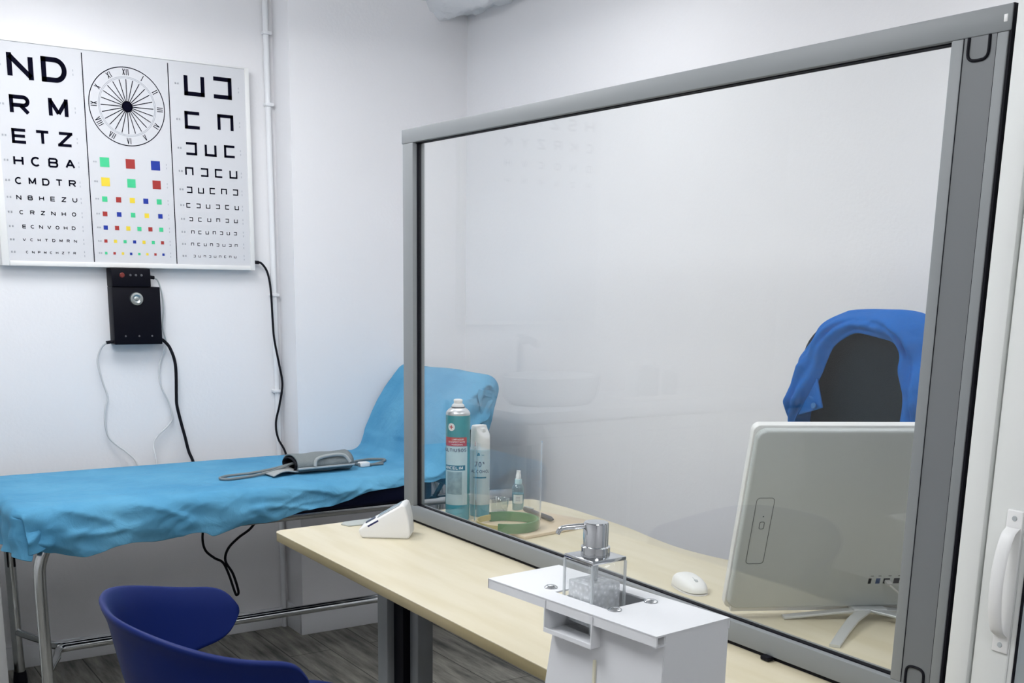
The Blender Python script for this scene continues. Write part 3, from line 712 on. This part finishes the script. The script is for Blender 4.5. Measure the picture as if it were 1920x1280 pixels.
alc = thing('spray_bottle', 'white alcohol spray bottle with angled cap beside the teal aerosol can', 'spray bottle', (1.652, 2.645, ZD))
cx, cy, cr = 1.652, 2.645, .0275; a0 = math.atan2(-cy, -cx)
MB().lathe([(0, 0), (.025, 0), (cr, .003), (cr, .188), (.0265, .192), (.0, .192)], (cx, cy, ZD), 44).build('body', mat('milky_plastic', (.55, .66, .66), .3), alc, smooth=50)
rows = []
for k in range(13):
    z = .190+.066*k/12; row = []
    for j in range(40):
        a = 2*math.pi*j/40; rr = .0272-.0015*(k/12)**2; d = Vector((math.cos(a), math.sin(a)))
        cut = Vector((math.cos(a0+.95), math.sin(a0+.95)))
        q = d*rr; s_ = q.dot(cut); lim = .028 if z < .222 else max(.004, .028-(z-.222)*.95)
        if s_ > lim: q = q-cut*(s_-lim)
        if k == 12: q = q*.92
        row.append(Vector((cx+q.x, cy+q.y, ZD+z)))
    rows.append(row)
rows.append([Vector((cx, cy, ZD+.257))]*40)
MB().grid(rows, close=True).build('cap', WHITEP, alc, smooth=50)
b = MB().box(-.006, .014, -.008, .008, .236, .250, .003, M=Matrix.Translation((cx, cy, ZD)) @ Matrix.Rotation(a0+.95, 4, 'Z')); b.build('trigger', WHITEP, alc)
def cyl(d): return wrap(cx, cy, cr+d, a0)
f = cyl(.0004); b = MB(); patch(b, f, -.040, .034, .765, .917, 20); lb = b.build('label', mat('alcohol_label', (.50, .57, .57), .4, noise_amt=.06, noise_scale=30), alc, smooth=60)
b = MB(); patch(b, f, -.044, .044, .731, .764, 20); lab(b.build('lower_band', mat('label_blue_teal', (.06, .30, .38), .4), alc, smooth=60), 'teal lower band')
f = cyl(.0008)
b = MB(); word(b, '70', -.006, .880, .0155, f, .16, 1.1, .62); word(b, '%', .010, .884, .007, f, .2); word(b, 'ALCOHOL', .002, .860, .0098, f, .17, 1.15, .74)
lab(b.build('lettering', mat('label_maroon_grey', (.08, .045, .065), .5), lb, smooth=0), 'dark lettering')
b = MB(); patch(b, f, -.019, .019, .8405, .8445, 8); b.build('teal_bar', TEALD, lb, smooth=0); b = MB(); word(b, 'SA', .008, .906, .004, f)
for pts in ([(-.010, .903), (.0, .905), (-.002, .912), (-.006, .9135)],): b.poly([f(*p) for p in pts])
lab(b.build('leaf_logo', TEALD, lb, smooth=0), 'small dark leaf mark')

sb = thing('small_spray_bottle', 'small clear pump spray bottle with white nozzle and pale blue liquid', 'spray bottle', (1.788, 2.652, ZD))
c = (1.788, 2.652, ZD)
CLR = clear_mat('clear_plastic', (.80, .90, .92), .05, .03)
MB().lathe([(0, .001), (.0165, .001), (.0175, .004), (.0175, .068), (.014, .074), (.009, .077), (.009, .083)], c, 32).build('bottle', CLR, sb, smooth=60)
MB().lathe([(0, .003), (.016, .003), (.0163, .050), (0, .050)], c, 32).build('liquid', mat('pale_blue_liquid', (.20, .46, .52), .1, alpha=.55), sb, smooth=60)
MB().lathe([(.0105, .078), (.0105, .090), (.0098, .092), (.0, .092)], c, 28).build('collar', mat('translucent_white', (.55, .72, .76), .35), sb, smooth=40)
MB().lathe([(.0075, .090), (.0075, .104), (.0062, .106), (.0062, .116), (0, .117)], c, 24).build('nozzle', WHITEP, sb, smooth=40)
a0 = math.atan2(-c[1], -c[0]); f = wrap(c[0], c[1], .0180, a0)
b = MB(); patch(b, f, -.015, .015, ZD+.022, ZD+.048, 8); l_ = b.build('label', mat('white_label', (.70, .74, .72), .5), sb, smooth=60)
f = wrap(c[0], c[1], .0184, a0); b = MB()
for k in range(3): patch(b, f, -.007, .006, ZD+.030+k*.005, ZD+.0325+k*.005, 4)
lab(b.build('print', GREYINK, l_, smooth=0), 'blurred grey print')

cup = MB().lathe([(0, 0.0005), (.024, 0.0005), (.029, .036), (.031, .0375), (.029, .0385), (.0275, .036), (.0235, .002), (0, .002)], (1.728, 2.66, ZD), 40).build('plastic_cup', clear_mat('cup_plastic', (.90, .93, .92), .07, .04), smooth=50)
tag(cup, 'low clear plastic cup between the alcohol bottle and small pump bottle', 'cup')

th_ = math.atan2(2.624-2.571, 1.801-1.577)
bd = MB().prism([(1.577, 2.571), (1.592, 2.324), (1.871, 2.369), (1.801, 2.624)], ZD+.0003, ZD+.0085, .0015).build('wooden_board', BOARDM)
tag(bd, 'pale wooden board lying flat on the desk under the green-banded face shield', 'board')
ZB = ZD+.0085
FX0, FY0 = 1.612, 2.440
fs = thing('face_shield', 'clear face shield standing on its green headband on the wooden board', 'face shield', (FX0, FY0, ZB))
b = MB().lathe([(.079, .001), (.0855, .001), (.0875, .012), (.0855, .026), (.079, .026), (.077, .012), (.079, .001)], (FX0, FY0, ZB), 56, a0=R(-140), a1=R(92)); b.build('headband', mat('green_foam', (.035, .19, .065), .5), fs, smooth=50)
b = MB().lathe([(.080, .004), (.0825, .004), (.0825, .020), (.080, .020), (.080, .004)], (FX0, FY0, ZB), 40, a0=R(90), a1=R(222)); lab(b.build('elastic_strap', mat('yellow_elastic', (.58, .49, .20), .6), fs, smooth=40), 'yellowish elastic strap')
b = MB().lathe([(.0890, .002), (.0896, .002), (.0896, .232), (.0890, .232), (.0890, .002)], (FX0, FY0, ZB), 56, a0=R(-212), a1=R(-18)); b.build('visor', clear_mat('visor_film', (.982, .988, .988), .03), fs, smooth=50)
pen = thing('marker_pen', 'dark grey marker pen lying across the wooden board', 'pen', (1.764, 2.512, ZB+.0072))
b = MB(); b.tube([(1.7715, 2.590, ZB+.0073), (1.7675, 2.545, ZB+.0073)], .0072, 14, smooth=False); b.build('cap', mat('pen_cap', (.045, .05, .075), .35), pen)
b = MB(); b.tube([(1.7675, 2.545, ZB+.0073), (1.758, 2.445, ZB+.0073), (1.757, 2.432, ZB+.0073)], lambda t: .0066 if t < .8 else .0066-.02*(t-.8), 14, smooth=False); b.build('barrel', mat('pen_barrel', (.06, .062, .085), .4), pen)
b = MB().box(1.765, 1.7735, 2.548, 2.588, ZB+.0145, ZB+.0165, .0008); b.build('clip', GREYP, pen)

# mouse
ms = thing('computer_mouse', 'white wireless computer mouse on the desk beside the computer', 'mouse', (1.640, 1.752, ZD), R(161))
def blob(L, W, H, sh, n=28, m=20):
    rows = []
    for i in range(m+1):
        ph = math.pi/2*i/m; row = []
        for j in range(n):
            a = 2*math.pi*j/n; c, s = math.cos(a), math.sin(a)
            X = W/2*math.copysign(abs(c)**.75, c); Y = L/2*math.copysign(abs(s)**.8, s)
            k = math.cos(ph)**.55 if i < m else 0
            row.append(Vector((X*k*(1-.08*s), Y*k, H*math.sin(ph)**.9*(1-.16*s*k)+sh)))
        rows.append(row)
    return rows
MB().grid(blob(.120, .062, .008, .0), close=True).build('base', mat('mouse_base', (.70, .68, .66), .4), ms, local=True, smooth=60)
MB().grid(blob(.118, .061, .0245, .005), close=True).build('shell', WHITEP, ms, local=True, smooth=60)
b = MB().lathe([(0, -.003), (.007, -.003), (.0075, 0), (.007, .003), (0, .003)], seg=20, M=Matrix.Translation((0, .030, .0222)) @ Matrix.Rotation(math.pi/2, 4, 'Y')); b.build('scroll_wheel', GREYP, ms, local=True)
b = MB(); b.tube([(0, .056, .0125), (0, .045, .0205), (0, .030, .0262), (0, .012, .0292)], .0006, 6); b.build('button_split', GREYP, ms, local=True)

# blood pressure device
bp = thing('pressure_monitor', 'white wedge-shaped blood pressure monitor at the end of the desk', 'blood pressure monitor', (1.233, 2.546, ZD), math.atan2(-.59, .805))
prof = [(.002, .0), (.122, .0), (.126, .010), (.121, .055), (.114, .084), (.109, .089), (.102, .088), (-.004, .026), (-.008, .020), (-.004, .006)]
b = MB(); t = bmesh.new(); vs = [t.verts.new((x, 0, z)) for x, z in prof]; fc = t.faces.new(vs)
e = bmesh.ops.extrude_face_region(t, geom=[fc])
for v in [v for v in e['geom'] if isinstance(v, bmesh.types.BMVert)]: v.co.y = .085
bmesh.ops.recalc_face_normals(t, faces=t.faces[:]); bmesh.ops.bevel(t, geom=t.edges[:], offset=.0055, segments=4, profile=.5, affect='EDGES')
b.merge(t); b.build('body', WHITEP, bp, local=True, smooth=45)
sl_ = math.atan2(.088-.026, .106); TM = Matrix.Translation((-.004, 0, .0262)) @ Matrix.Rotation(-sl_, 4, 'Y')
b = MB().box(.050, .116, .012, .074, .0, .0012, .0004, M=TM); b.build('display', mat('lcd_grey', (.36, .40, .41), .2), bp, local=True)
b = MB().box(.012, .040, .030, .046, .0, .0035, .0015, M=TM); lab(b.build('button', mat('slate_button', (.07, .09, .14), .4), bp, local=True), 'dark slate button')
b = MB().box(.010, .022, .045, .072, .0, .003, .0012, M=TM); lab(b.build('button', GREYP, bp, local=True), 'grey button')
b = MB().box(.020, .052, -.0008, .003, -.0085, -.004, .001, M=TM); lab(b.build('memory_button', mat('dark_blue_button', (.012, .016, .10), .4), bp, local=True), 'dark blue side button')
b = MB().prism([(.0, .0), (.105, -.01), (.125, .03), (.12, .055), (.01, .05), (-.008, .03)], 0, .004, .0015); cd = b.build('flat_card', mat('grey_card', (.42, .45, .43), .5), local=True)
cd.location = (1.262, 2.685, ZD); tag(cd, 'thin grey rounded card lying on desk behind white pressure monitor', 'card')

# ================================================================== ALL-IN-ONE COMPUTER
pc = thing('all_in_one_computer', 'silver and white all-in-one computer seen from behind on the desk', 'computer', (1.5545, 1.555, ZD), math.atan2(-.45, .893))
TL = Matrix.Translation((0, 0, .022)) @ Matrix.Rotation(R(17), 4, 'X')
def rrect(x0, x1, z0, z1, r, n=8):
    P = []
    for cx, cz, a in ((x1-r, z1-r, 0), (x0+r, z1-r, 90), (x0+r, z0+r, 180), (x1-r, z0+r, 270)):
        for k in range(n+1): P.append((cx+r*math.cos(R(a+90*k/n)), cz+r*math.sin(R(a+90*k/n))))
    return P
FX = Matrix.Rotation(math.pi/2, 4, 'X')   # prism (x, y, z) -> (x, -z, y)
b = MB().prism(rrect(-.0035, .5435, -.002, .3975, .014), -.020, -.002, .002, M=TL @ FX); b.build('front_frame', WHITEP, pc, local=True)
b = MB().prism(rrect(.010, .53, -.008, .008, .003), -.018, .004, .001, M=TL @ FX); b.build('chin', WHITEP, pc, local=True)
t = MB().prism(rrect(-.001, .541, .004, .394, .022), -.003, .014, .006, 4, M=TL @ FX); bc = t.build('back_cover', SILVER, pc, local=True, smooth=50)
b = MB(); P = rrect(.020, .055, .110, .255, .007, 5); P.append(P[0]); b.tube([TL @ Vector((x, -.0142, z)) for x, z in P], .0006, 6, smooth=False)
b.tube([TL @ Vector((x, -.0142, z)) for x, z in (lambda q: q+[q[0]])(rrect(.034, .043, .188, .203, .0025, 3))], .0006, 6, smooth=False)
lab(b.build('drive_outline', mat('dark_seam', (.10, .105, .10), .5), bc, local=True), 'outline of the disc drive door')
b = MB(); 
for k in range(12):
    a, c = 2*math.pi*k/12, 2*math.pi*(k+1)/12; b.poly([TL @ Vector(((.0385+r*math.cos(q)), -.0146, .215+r*math.sin(q))) for r, q in ((0, 0), (.0012, a), (.0012, c))])
b.build('drive_light', BLACK, bc, local=True, smooth=0)
for i, (x, wd) in enumerate(((.283, .006), (.300, .009), (.318, .013), (.339, .012))):
    b = MB().box(x-wd/2, x+wd/2, -.0148, -.0135, .060, .072, .0004, M=TL)
    b.build('port', mat('port_blue', (.008, .04, .14), .4) if i == 1 else BLACK, bc, local=True)
b = MB()
for x in (.286, .302, .323, .343): b.box(x-.003, x+.003, -.0145, -.0138, .077, .0785, M=TL)
lab(b.build('port_marking', mat('dark_seam', (.10, .105, .10), .5), bc, local=True, smooth=0), 'small dark port symbols')
b = MB().box(.314, .324, -.030, -.014, .062, .069, .001, M=TL); pl = lab(b.build('plug', mat('plug_grey', (.5, .5, .48), .5), pc, local=True), 'grey cable plug')
b = MB(); b.tube([TL @ Vector(p) for p in ((.319, -.03, .0655), (.335, -.045, .055), (.36, -.05, .035), (.42, -.03, .0), (.47, .02, -.019))], .002, 8); lab(b.build('cable', mat('plug_grey', (.5, .5, .48), .5), pl, local=True), 'thin grey cable')
def bar(mb, P, w, tck):
    """flat bar following points P (local), width w across, thickness tck"""
    V = [Vector(p) for p in P]; rows = []
    for i, p in enumerate(V):
        d = (V[min(i+1, len(V)-1)]-V[max(i-1, 0)]); d.z = 0; d.normalize(); s = Vector((-d.y, d.x, 0)); ww = w*(1+.35*(i/(len(V)-1))**2)
        rows.append([p-s*ww/2, p+s*ww/2, p+s*ww/2+Vector((0, 0, tck)), p-s*ww/2+Vector((0, 0, tck))])
    mb.grid(rows, close=True); mb.poly(rows[0]); mb.poly(rows[-1][::-1])
STM = mat('satin_silver', (.62, .64, .65), .3, .35)
for P in ([(.117, -.012, .0005), (.18, -.016, .007), (.235, -.020, .013), (.28, -.024, .0165)], [(.1486, -.198, .0005), (.19, -.14, .008), (.235, -.08, .014), (.285, -.024, .0165)],
          [(.463, -.012, .0005), (.40, -.016, .007), (.345, -.020, .013), (.30, -.024, .0165)], [(.4314, -.198, .0005), (.39, -.14, .008), (.345, -.08, .014), (.295, -.024, .0165)]):
    b = MB(); bar(b, P, .020, .0055); b.build('stand_leg', STM, pc, local=True, bev=.0015)
b = MB().box(.255, .325, -.036, .004, .0165, .024, .003); b.build('stand_hub', STM, pc, local=True)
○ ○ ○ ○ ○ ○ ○
> **Task description**: Answer with a single number: the count of lines holding the word "from".

> **Reply**: 2